Yayınlanma Tarihi: 16.04.2025 11:53 / Dünya Haberleri

Trump Çin'e Gümrük Baskısını Artırıyor

Trump Çin'e Gümrük Baskısını Artırıyor

Başkan Donald Trump, devam eden ticaret gerilimleri ortasında Çin’e sert bir uyarıda bulundu. Beyaz Saray Sözcüsü Karoline Leavitt’e göre Trump, "top Çin’in sahasında" diyerek gümrük anlaşması için adım atması gereken tarafın Pekin olduğunu söyledi.
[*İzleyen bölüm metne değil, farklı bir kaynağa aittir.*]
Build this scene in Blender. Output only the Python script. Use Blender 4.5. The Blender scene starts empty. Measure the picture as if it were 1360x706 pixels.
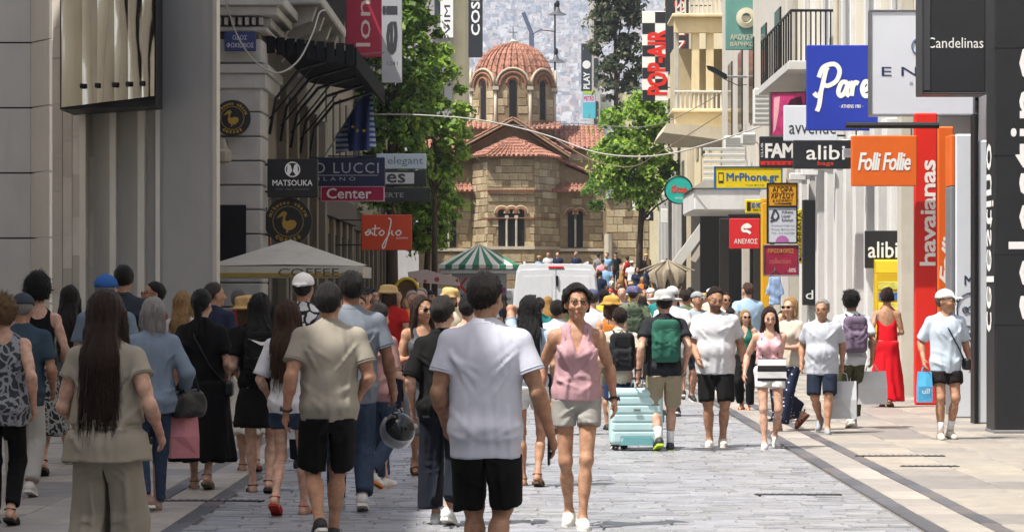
import bpy, math, random
import numpy as np
from mathutils import Vector, Matrix

random.seed(7)
scene = bpy.context.scene
col = scene.collection
R = math.radians

# ------------------------------------------------------------------ camera, sky, sun, exposure
F, CX, HY, H = 3800.0, 700.0, 388.0, 1.66      # focal length and vanishing point of the photograph (px), eye height (m)
cam = bpy.data.cameras.new('camera')
cam.sensor_width = 36.0
cam.lens = F / 1360 * 36
cam.shift_x, cam.shift_y = -20 / 1360, 35 / 1360
cam.clip_start, cam.clip_end = 0.5, 20000
camo = bpy.data.objects.new('camera', cam)
camo.location = (0, 0, H)
camo.rotation_euler = (R(90), 0, 0)
col.objects.link(camo)
scene.camera = camo

SUN_EL, SUN_AZ = R(63), R(32)                   # height, and how far behind the camera it stands (from the left)
sun_from = Vector((-math.cos(SUN_AZ) * math.cos(SUN_EL), -math.sin(SUN_AZ) * math.cos(SUN_EL), math.sin(SUN_EL)))
world = bpy.data.worlds.new('World')
scene.world = world
world.use_nodes = True
nt = world.node_tree
sky = nt.nodes.new('ShaderNodeTexSky')
sky.sky_type = 'NISHITA'
sky.sun_disc = False
sky.sun_elevation = SUN_EL
sky.sun_rotation = math.atan2(sun_from.x, sun_from.y)
sky.air_density, sky.dust_density, sky.ozone_density = 1.0, 4.0, .6
bg = nt.nodes['Background']
bg.inputs['Strength'].default_value = 0.12
nt.links.new(sky.outputs[0], bg.inputs['Color'])
sl = bpy.data.lights.new('sun', 'SUN')
sl.energy, sl.angle, sl.color = 4.6, R(0.55), (1.0, 0.955, 0.88)
slo = bpy.data.objects.new('sun', sl)
slo.rotation_euler = sun_from.to_track_quat('Z', 'Y').to_euler()
col.objects.link(slo)
scene.view_settings.view_transform = 'Standard'
scene.view_settings.look = 'None'
scene.view_settings.exposure = 0.95
scene.view_settings.gamma = 1.0
scene.cycles.adaptive_threshold = .02
scene.cycles.max_bounces = 6
scene.cycles.diffuse_bounces = 3
scene.cycles.volume_bounces = 0
scene.cycles.transparent_max_bounces = 6
scene.cycles.sample_clamp_indirect = 4.0

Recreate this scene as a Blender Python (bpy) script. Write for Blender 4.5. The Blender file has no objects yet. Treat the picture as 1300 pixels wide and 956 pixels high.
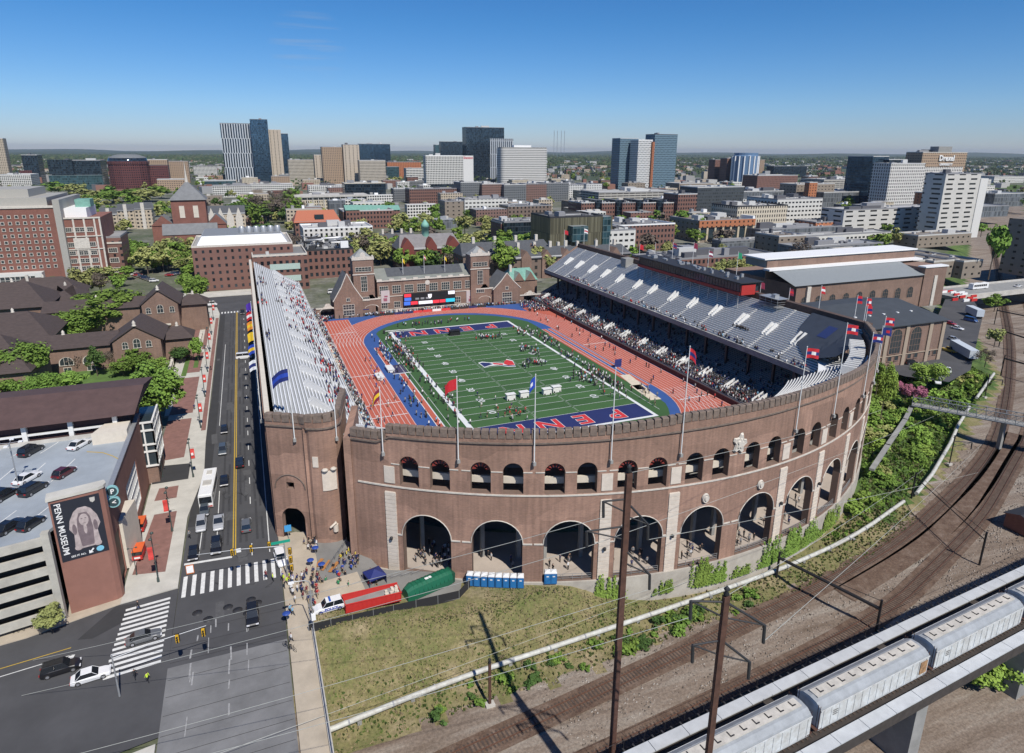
SKY_STR=.064; SUN_STR=5.0; EXPO=0.0; SKY_AIR=1.0; SKY_DUST=0.0; SKY_OZ=3.0
SKC=[(.86,1.0,1.55,1),(.8,1.1,1.62,1),(.54,1.03,1.52,1),(.33,.88,1.34,1)]
HAZE=.00003
import bpy, math, random
from mathutils import Vector, Matrix
R=random.Random(11)
S=bpy.context.scene; COL=S.collection; D=bpy.data
PI=math.pi; sin,cos,rad=math.sin,math.cos,math.radians
# ---------------------------------------------------------------- survey: the camera's real position over the place
FPX,CX,CY=832.0,650.0,433.5
PIT=math.atan((CY-192)/FPX); ROL=rad(.3); TH=rad(21.962030859399)
CAM=(-74.0097,-194.9883,69.2)
def rayd(px,py):
    x=px-CX;y=CY-py
    x,y=x*cos(ROL)-y*sin(ROL),x*sin(ROL)+y*cos(ROL)
    a,b,c=x,FPX*cos(PIT)+y*sin(PIT),-FPX*sin(PIT)+y*cos(PIT)
    return (a*cos(TH)+b*sin(TH),-a*sin(TH)+b*cos(TH),c)
def P(px,py,z=0):
    d=rayd(px,py);t=(z-CAM[2])/d[2]
    return (CAM[0]+d[0]*t,CAM[1]+d[1]*t,z)
def xat(px,y,py=300):
    d=rayd(px,py); return CAM[0]+d[0]/d[1]*(y-CAM[1])
def hat(px,py,x,y):
    d=rayd(px,py); return CAM[2]+d[2]/math.hypot(d[0],d[1])*math.hypot(x-CAM[0],y-CAM[1])
def proj(p):
    dx,dy,dz=p[0]-CAM[0],p[1]-CAM[1],p[2]-CAM[2]
    a=dx*cos(TH)-dy*sin(TH);b=dx*sin(TH)+dy*cos(TH)
    F=b*cos(PIT)-dz*sin(PIT);u=b*sin(PIT)+dz*cos(PIT)
    if F<1: return (9999,9999)
    x=a/F*FPX;y=u/F*FPX
    return (CX+x*cos(ROL)+y*sin(ROL),CY+x*sin(ROL)-y*cos(ROL))
# ---------------------------------------------------------------- materials
MATS={}
def nt(name):
    m=D.materials.new(name);m.use_nodes=True;t=m.node_tree;b=t.nodes['Principled BSDF'];return m,t,b
def N(t,ty,**k):
    n=t.nodes.new(ty)
    for a,v in k.items():
        if a.startswith('i_'):
            s=a[2:]; s=int(s) if s.isdigit() else s.replace('_',' ')
            n.inputs[s].default_value=v
        else: setattr(n,a,v)
    return n
def rgba(c): return (c[0],c[1],c[2],1)
def mat(name,c,rough=.8,var=.25,scale=.6,metal=0,bump=0,c2=None,emit=None,spec=None,stretch=None,rnd=0,alpha=None):
    if name in MATS: return MATS[name]
    m,t,b=nt(name); L=t.links
    b.inputs['Roughness'].default_value=rough; b.inputs['Metallic'].default_value=metal
    if spec is not None: b.inputs['Specular IOR Level'].default_value=spec
    tc=N(t,'ShaderNodeTexCoord'); vec=tc.outputs['Object']
    if stretch:
        mp=N(t,'ShaderNodeMapping'); mp.inputs['Scale'].default_value=stretch; L.new(vec,mp.inputs[0]); vec=mp.outputs[0]
    if var>0:
        n1=N(t,'ShaderNodeTexNoise',i_Scale=scale,i_Detail=6.0,i_Roughness=.65); L.new(vec,n1.inputs['Vector'])
        r=N(t,'ShaderNodeValToRGB'); r.color_ramp.elements[0].position=.3; r.color_ramp.elements[1].position=.72
        d=c2 or tuple(max(0,x*(1-var)) for x in c); e=c if c2 else tuple(min(1,x*(1+var)) for x in c)
        r.color_ramp.elements[0].color=rgba(d); r.color_ramp.elements[1].color=rgba(e)
        L.new(n1.outputs['Fac'],r.inputs[0]); out=r.outputs[0]
        if rnd:
            oi=N(t,'ShaderNodeObjectInfo'); hs=N(t,'ShaderNodeHueSaturation')
            mr=N(t,'ShaderNodeMapRange',i_3=1-rnd,i_4=1+rnd); L.new(oi.outputs['Random'],mr.inputs[0]); L.new(mr.outputs[0],hs.inputs['Value'])
            mr2=N(t,'ShaderNodeMapRange',i_3=.5-rnd*.06,i_4=.5+rnd*.06)
            mm=N(t,'ShaderNodeMath',operation='FRACT'); m7=N(t,'ShaderNodeMath',operation='MULTIPLY',i_1=7.3); L.new(oi.outputs['Random'],m7.inputs[0]); L.new(m7.outputs[0],mm.inputs[0]); L.new(mm.outputs[0],mr2.inputs[0]); L.new(mr2.outputs[0],hs.inputs['Hue'])
            L.new(out,hs.inputs['Color']); out=hs.outputs[0]
        L.new(out,b.inputs['Base Color'])
        if bump:
            bp=N(t,'ShaderNodeBump',i_Strength=bump,i_Distance=.3); L.new(n1.outputs['Fac'],bp.inputs['Height']); L.new(bp.outputs[0],b.inputs['Normal'])
    else: b.inputs['Base Color'].default_value=rgba(c)
    if emit: b.inputs['Emission Color'].default_value=rgba(c); b.inputs['Emission Strength'].default_value=emit
    MATS[name]=m; return m
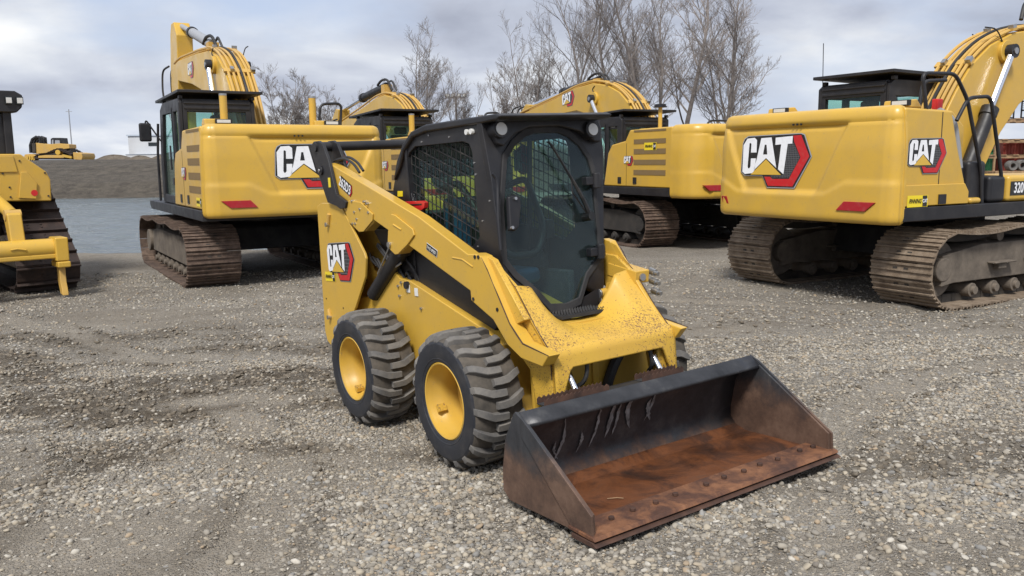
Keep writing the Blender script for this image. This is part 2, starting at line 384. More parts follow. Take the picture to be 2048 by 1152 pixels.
def dealer_plate(M, wd, parent):
    b = MB(); h = wd*.36
    b.add([(-wd/2,-h/2,.002),(wd/2,-h/2,.002),(wd/2,h/2,.002),(-wd/2,h/2,.002)], [(0,1,2,3)], 'decal_yellow')
    b.add([(wd*.24,-h*.46,.004),(wd*.46,-h*.46,.004),(wd*.46,h*.46,.004),(wd*.24,h*.46,.004)], [(0,1,2,3)], 'decal_black')
    put_text(b, 'FINNING', h*.5, .82, -wd*.13, .006, 'decal_black', h*.014, .3)
    put_text(b, 'CAT', h*.42, .8, wd*.35, .006, 'decal_white', h*.015)
    return b.build('dealer_sticker', parent, M=M)
#@@SPLIT@@
from mathutils import noise as mn
LX, LY, LYAW, LP, LR = (-0.055, 5.49998, -0.97601, 0.05396, 0.02993)
def S(t): t = max(0., min(1., t)); return t*t*(3-2*t)
def gz(x, y):
    c, s = math.cos(LYAW), math.sin(LYAW); dx_, dy_ = x-LX, y-LY
    xl, yl = c*dx_+s*dy_, -s*dx_+c*dy_
    r = math.hypot(xl-.8, yl); wl = 1-S((r-2.6)/4.0)
    zp = math.tan(LP)*min(xl, 3.2)+math.tan(LR)*max(-2, min(2, yl))
    if 1.0 < xl < 2.5 and abs(yl) < 1.4: zp -= .024*S((xl-1.0)/.3)*S((2.5-xl)/.4)*S((1.4-abs(yl))/.4)
    zf = -.03-.11*S((-x-.5)/4)
    pond = S((y-18.0)/2.2+.12*math.sin(x*1.3))*S((-4.0-x)/3)*S((52-y)/4)
    z = wl*zp+(1-wl)*zf - 1.0*pond
    if y > 46:
        t = S((y-46)/14)
        hgt = 1.5+.60*S((-x-10)/14)+max(0, min(60, y-60))*.0062
        z += .09*t*mn.noise(Vector((x*.35, y*.6, 8)))+.09*t*(1-t)*4*mn.noise(Vector((x*.3, y*.5, 1)))
        z += t*(hgt+.05*(mn.noise(Vector((x*.11, y*.11, 3)))))
    return z
def gz2(x, y):
    v = Vector((x, y, 0)); a = 1 if y < 46 else 2
    near = 1-S((math.hypot(x, y-5)-16)/30)
    d_ = damp_at(x, y) if 2 < y < 14 else 0
    if 2 < y < 13 and abs(x) < 9: r_, sh_, al = rut_at(x, y)
    else: r_ = sh_ = al = 0
    return gz(x, y) - .014*r_ + .014*sh_*(1+.8*mn.noise(v*7)) + d_*(.022*mn.noise(v*5+Vector((9, 0, 0)))+.016*mn.noise(v*11)) + a*(.020*mn.noise(v*.9)+.016*mn.noise(v*2.3+Vector((3, 1, 0)))*near+.010*mn.noise(v*6)*near+.007*mn.noise(v*15)*near)
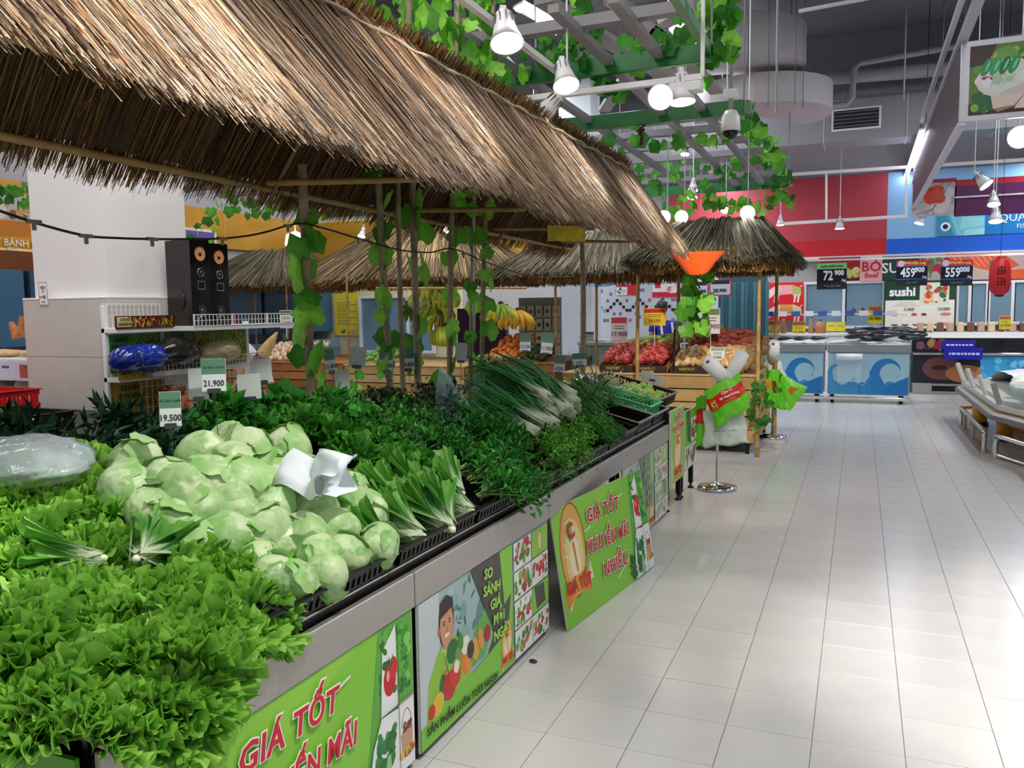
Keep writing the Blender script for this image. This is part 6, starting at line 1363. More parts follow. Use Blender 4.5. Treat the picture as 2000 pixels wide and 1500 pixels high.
a = at(1337, 610, y=9.0); e = empty('paddle_card', a, label='narrow grey paddle-shaped card holder left of the vegetable picture card', cat='card holder'); MB().box(-.03, 0, -.15, .03, .01, .12, ch=.008).build('plate', M_tagb, e); MB().tube([(0, .005, -.12), (0, .005, -.45)], .01, 6).build('handle', M_white, e)
a = at(1318, 640, y=8.7); o = MB().tube([a-Vector((0, 0, .02)), at(1316, 720, y=8.7)], .012, 8).build('black_post', M_black, label='short black post between the onion and potato boxes', cat='post')
# pale blue service fridge behind
x0, z0, x1, z1 = rectat(1130, 668, 1220, 725, 10.9); e = empty('service_fridge', (x0, 10.9, 0), label='pale blue service fridge with papers on top behind the onion boxes', cat='fridge'); w = x1-x0
MB().box(0, 0, 0, w, .8, z1-.05, ch=.02).build('body', mat('fridge_pale_blue', '#a5c6ce', .35), e); MB().box(-.01, -.02, z1-.05, w+.01, .82, z1, ch=.01).build('top_edge', M_white, e)
for k in range(3): MB().box(.1+.3*k, .2, z1, .32+.3*k, .5, z1+.02+.01*k).build('paper_stack', mat('paper_%d' % k, ['#e8e8ee', '#c8d8e8', '#f0e8e4'][k], .6), e)
# ------------------------------------------------------------------ white wire banana rack beside the pillar
XR_ = -4.18
def ry(px): return at(px, 620, x=XR_).y
def rz_(px, py): return at(px, py, x=XR_).z
y0, y1, ymid, yend = ry(226), ry(548), ry(340), ry(500)
S1, S2, S3 = rz_(445, 634), rz_(400, 716), rz_(450, 792)
rack = empty('wire_rack', (XR_, y0, 0), pi/2, label='white wire display rack with banana pictures standing against the white pillar', cat='rack')
WW = y1-y0; wm = ymid-y0; we = yend-y0
M_rw = mat('rack_white', '#eeeeee', .35)
for x in (0, wm-.02, we): MB().box(x, .10, 0, x+.03, .13, S1+.14 if x < .1 else S1+.02, ch=.003).build('upright', M_rw, rack)
for (xa, xb, z, d0) in ((0, wm, S1, 0), (wm-.01, WW, S1, -.17), (wm*.45, we, S2, -.06), (0, wm, S2-.02, 0), (wm*.9, WW-.01, S3, -.16), (0, wm, S3, 0)):
    MB().box(xa, d0, z-.03, xb, .13, z, ch=.002).build('shelf', M_rw, rack)
def wiregrid(xa, xb, za, zb, y, step=.035, nz=2, name='wire_front'):
    m = MB()
    for k in range(int((xb-xa)/step)+1): m.bar((xa+k*step, y, za), (xa+k*step, y, zb), .0035)
    for k in range(nz+1): m.bar((xa, y, za+(zb-za)*k/nz), (xb, y, za+(zb-za)*k/nz), .006 if k in (0, nz) else .0035)
    m.build(name, M_rw, rack)
wiregrid(wm, WW, S1, S1+.075, -.17); wiregrid(wm*.5, we, S2, S2+.07, -.06); wiregrid(wm*.9, WW-.02, S3, S3+.07, -.16); wiregrid(.01, wm, S1, S1+.15, .12); wiregrid(wm*.45, we, S3, S2-.03, .05, .045, 4, 'wire_back')
for q in (0, .33, .66, 1): MB().box(wm+(WW-wm)*q-.004, -.174, S1, wm+(WW-wm)*q+.006, -.166, S1+.08).build('divider', M_rw, rack)
def bananas_pic(xa, xb, za, zb, y, bg, cols, seed, txt=None, tsz=.03, tx=.1):
    p = MB().box(xa, y, za, xb, y+.004, zb).build('banana_picture', mat('pic_bg_%d' % seed, bg, .5), rack); c = Canvas(); q = random.Random(seed)
    c.rect(xa, za, xb, zb, bg)
    for k in range(int((xb-xa)*(zb-za)*2600)):
        x, z = q.uniform(xa+.02, xb-.02), q.uniform(za+.012, zb-.012); a = q.uniform(.7, 2.4); l = .036
        c.poly([(x-cos(a)*l*.5, z-sin(a)*l*.5), (x+.010, z-.003), (x+cos(a)*l*.5, z+sin(a)*l*.5), (x+.001, z)], q.choice(cols))
    if txt: c.rect(xa+.008, max(za+.004, zb-tsz*2.9), xa+tx*2.1, zb-tsz*.3, '#d8c890' if seed in (1, 6) else bg)
    o = c.build(p, loc=(0, y-.0002, 0))
    if txt:
        for i, t in enumerate(txt): text(t, tsz, '#141414', p, xa+tx, zb-tsz*(1.+1.15*i), y=y-.06 if 0 else y-.02, bold=.0008, shear=.2)
YL = ['#e8c22a', '#f0d84a', '#c8961c', '#8a5a1a']
bananas_pic(-.01, wm, S1-.005, S1+.075, -.006, '#4a1c10', ['#d8962a', '#f0c84a', '#8a2a1a', '#c8701c', '#3a6a2a'], 1, ('CHUỐI', 'BANANA'), .024, .055)
bananas_pic(.02, wm*.98, S2+.0, S1-.04, .115, '#3f9a2c', ['#5fb83c', '#e0c030', '#2a7a2a', '#8acc4a'], 2, ('CHUỐI', 'BANANA'), .036, .09)
bananas_pic(wm, we, S2+.0, S1-.04, .115, '#4a9a34', ['#e8b02a', '#e0c030', '#2a7a2a', '#d88a1c'], 3, ('CHUỐI', 'BANANA'), .036, .12)
bananas_pic(-.01, wm*.62, S2-.035, S2+.05, -.006, '#c8b428', YL, 4, ('CHUỐI', 'BANANA'), .02, .05)
bananas_pic(.02, wm*.98, S3+.01, S2-.05, .10, '#a8901c', ['#c8ac28', '#8a7a1a', '#e0c43a'], 5, ('CHUỐI', 'BANANA'), .045, .13)
bananas_pic(-.01, wm*1.0, S3-.06, S3+.03, -.006, '#4a1c10', ['#d8962a', '#f0c84a', '#8a2a1a', '#c8701c', '#3a6a2a'], 6, ('CHUỐI', 'BANANA'), .024, .055)
def at_rack(px, py, x=XR_): return at(px, py, x=x)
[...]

Trump, Çin’in bu anlaşmaya ABD'den daha fazla ihtiyacı olduğunu, çünkü Amerikan tüketicisine ulaşmanın tüm ülkelerin istediği bir şey olduğunu vurguladı.

"Paraya ihtiyaçları var" diyen Trump, anlaşmaya açık olduğunu, ancak Pekin’in ciddi adımlar atması gerektiğini belirtti.

Fox News'te yayınlanan bir röportajda Trump, diğer ülkelerin de Çin ve ABD arasında tercih yapmaya zorlanabileceğini ima etti. Bu açıklama, Trump’ın ekonomik doktrininde yeni bir aşamaya işaret ediyor: karşılıklılık ve baskı temelli bir yaklaşım.

Trump ayrıca, birçok ülkeye uygulanan karşılıklı tarifelerin 90 gün süreyle askıya alındığını, bunun geçiş dönemi için esneklik sağlamak amacıyla yapıldığını ifade etti. Gümrük gelirlerinin o kadar yüksek olabileceğini, bunun gelir vergisinin yerine geçebileceğini söyledi.

Bu arada Çin, ekonomik dayanıklılığını vurgulayan bir açıklama yaptı. Ulusal İstatistik Bürosu Başkan Yardımcısı Sheng Laiyun, Çin ekonomisinin sağlam bir temele dayandığını ve dış baskılara dayanabileceğini belirtti. ABD’nin uyguladığı ve %145’e kadar çıkan gümrük tarifelerinin kısa vadede baskı yaratabileceğini, ancak uzun vadede Çin’in büyümesini etkilemeyeceğini ifade etti. Tarife uygulamalarının herkese zarar verdiğini yineledi.

Gerginliği artıran bir diğer açıklama ise Çin Savunma Bakanlığı Sözcüsü Zhang Xiaogang’dan geldi. Trump’ın açıkladığı 1 trilyon dolarlık savunma bütçesini eleştiren Zhang, bunun ABD’nin “savaşçı doğasını” ortaya koyduğunu söyledi. ABD’nin diğer ülkelerden “haksız şekilde elde edilen zenginlik” ile savunma sanayisini büyüttüğünü savunan Zhang, bu durumun Amerika’yı yeniden büyük yapmayacağını ifade etti.

İki süper güç arasındaki gerilim devam ederken, küresel ticaretin ve diplomatik ilişkilerin geleceği belirsizliğini koruyor.